Segundo as autoridades de segurança da Bélgica,
por mais de uma década Zerkani foi um elemento central da rede terrorista que
abasteceu com conselhos, dinheiro, armas e explosivos jovens muçulmanos de
origem europeia ansiosos para combater na Síria e na Somália ou para causar
destruição na Europa. Investigadores citam Abdelhamid Abaaoud, 28 anos,
apontado como comandante operacional dos ataques em Paris (morto cinco dias
depois pelo polícia francesa) e Najim Laachraoui, 25, um dos homens-bomba
suicida nos atentados em Bruxelas e que igualmente esteve envolvido com o
massacre na capital francesa.

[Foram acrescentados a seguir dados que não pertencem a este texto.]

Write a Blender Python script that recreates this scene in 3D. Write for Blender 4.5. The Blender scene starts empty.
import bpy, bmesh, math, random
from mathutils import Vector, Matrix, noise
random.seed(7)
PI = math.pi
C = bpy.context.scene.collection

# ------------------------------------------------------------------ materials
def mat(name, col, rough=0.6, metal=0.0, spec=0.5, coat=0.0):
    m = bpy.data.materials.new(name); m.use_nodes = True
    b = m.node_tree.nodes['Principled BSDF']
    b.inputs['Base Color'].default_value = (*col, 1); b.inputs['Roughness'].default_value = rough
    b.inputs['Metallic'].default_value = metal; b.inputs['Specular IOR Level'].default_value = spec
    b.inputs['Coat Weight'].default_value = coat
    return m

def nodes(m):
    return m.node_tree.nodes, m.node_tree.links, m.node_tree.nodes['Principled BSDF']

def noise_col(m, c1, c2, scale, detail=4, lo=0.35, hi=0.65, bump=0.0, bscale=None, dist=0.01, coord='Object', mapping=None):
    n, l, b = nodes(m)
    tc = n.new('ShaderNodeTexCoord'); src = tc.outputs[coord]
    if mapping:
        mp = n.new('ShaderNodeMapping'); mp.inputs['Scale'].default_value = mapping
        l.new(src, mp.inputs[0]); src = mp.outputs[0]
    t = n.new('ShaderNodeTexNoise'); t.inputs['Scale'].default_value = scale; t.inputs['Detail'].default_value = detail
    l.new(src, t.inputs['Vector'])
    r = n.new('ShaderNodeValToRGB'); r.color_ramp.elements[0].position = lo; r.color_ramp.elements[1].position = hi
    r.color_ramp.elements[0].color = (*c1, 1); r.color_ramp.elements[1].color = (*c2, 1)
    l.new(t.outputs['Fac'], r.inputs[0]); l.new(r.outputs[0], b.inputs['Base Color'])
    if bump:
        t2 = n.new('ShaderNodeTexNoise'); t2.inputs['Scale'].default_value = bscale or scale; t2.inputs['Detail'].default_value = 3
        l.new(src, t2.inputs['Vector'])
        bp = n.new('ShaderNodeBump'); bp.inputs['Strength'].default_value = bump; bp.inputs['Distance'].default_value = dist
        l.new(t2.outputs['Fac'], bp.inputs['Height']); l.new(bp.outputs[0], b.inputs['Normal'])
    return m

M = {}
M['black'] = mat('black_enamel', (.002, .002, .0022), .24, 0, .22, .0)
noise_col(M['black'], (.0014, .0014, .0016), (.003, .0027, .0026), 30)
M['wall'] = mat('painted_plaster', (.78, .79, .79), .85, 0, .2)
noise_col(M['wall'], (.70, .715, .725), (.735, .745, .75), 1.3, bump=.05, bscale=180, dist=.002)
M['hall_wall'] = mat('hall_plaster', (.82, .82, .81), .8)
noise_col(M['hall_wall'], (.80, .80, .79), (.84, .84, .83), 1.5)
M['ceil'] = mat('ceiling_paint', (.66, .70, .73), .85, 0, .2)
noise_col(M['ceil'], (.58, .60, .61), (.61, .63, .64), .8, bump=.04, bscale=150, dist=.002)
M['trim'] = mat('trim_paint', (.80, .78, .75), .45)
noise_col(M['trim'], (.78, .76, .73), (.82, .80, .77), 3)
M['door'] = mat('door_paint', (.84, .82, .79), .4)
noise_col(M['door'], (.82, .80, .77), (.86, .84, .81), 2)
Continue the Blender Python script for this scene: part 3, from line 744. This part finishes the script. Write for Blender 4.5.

Abaaoud já
tinha sido preso três vezes por assalto e outros delitos e Laachraoui - que
chegou a estudar engenharia na Universidade Livre de Bruxelas, mas não concluiu
o curso – esteve na Síria, em 2013, nas fileiras do Estado Islâmico lutando
contra o regime de Bashar al-Assad.
Outros
envolvidos com Zerkani seriam Mohamed Abrini, 31 anos, preso acusado de ter
participado dos ataques em Bruxelas e morador do distrito de Molenbeek, e Reda Kriket, um francês de 34 anos, preso em março deste ano pela
polícia francesa, suspeito de estar planejando um ataque iminente e “sem
precedentes”. Em seu apartamento foi apreendido documentos falsos, produtos químicos
e um arsenal de armas e explosivos semelhantes aos usados nos ataques em Paris
e Bruxelas.
Com 1,6
bilhão de praticantes (23% da população mundial), o islamismo tem maioria
religiosa em 49 nações. A previsão para os próximos 35 anos é que haja um
crescimento considerável desse grupo religioso, em virtude de sua maior taxa de
fertilidade e de população jovem. Um estudo demográfico realizado pelo “Pew
Reseach Center”, de Washington, em 2015, sobre o futuro das religiões (Global
Religious Futures) calcula que em
2050 o Islã terá 2,76 bilhões de seguidores (29,7%), aproximando-se dos 2,91
bilhões de cristãos que irão compor os 31,4% da população global.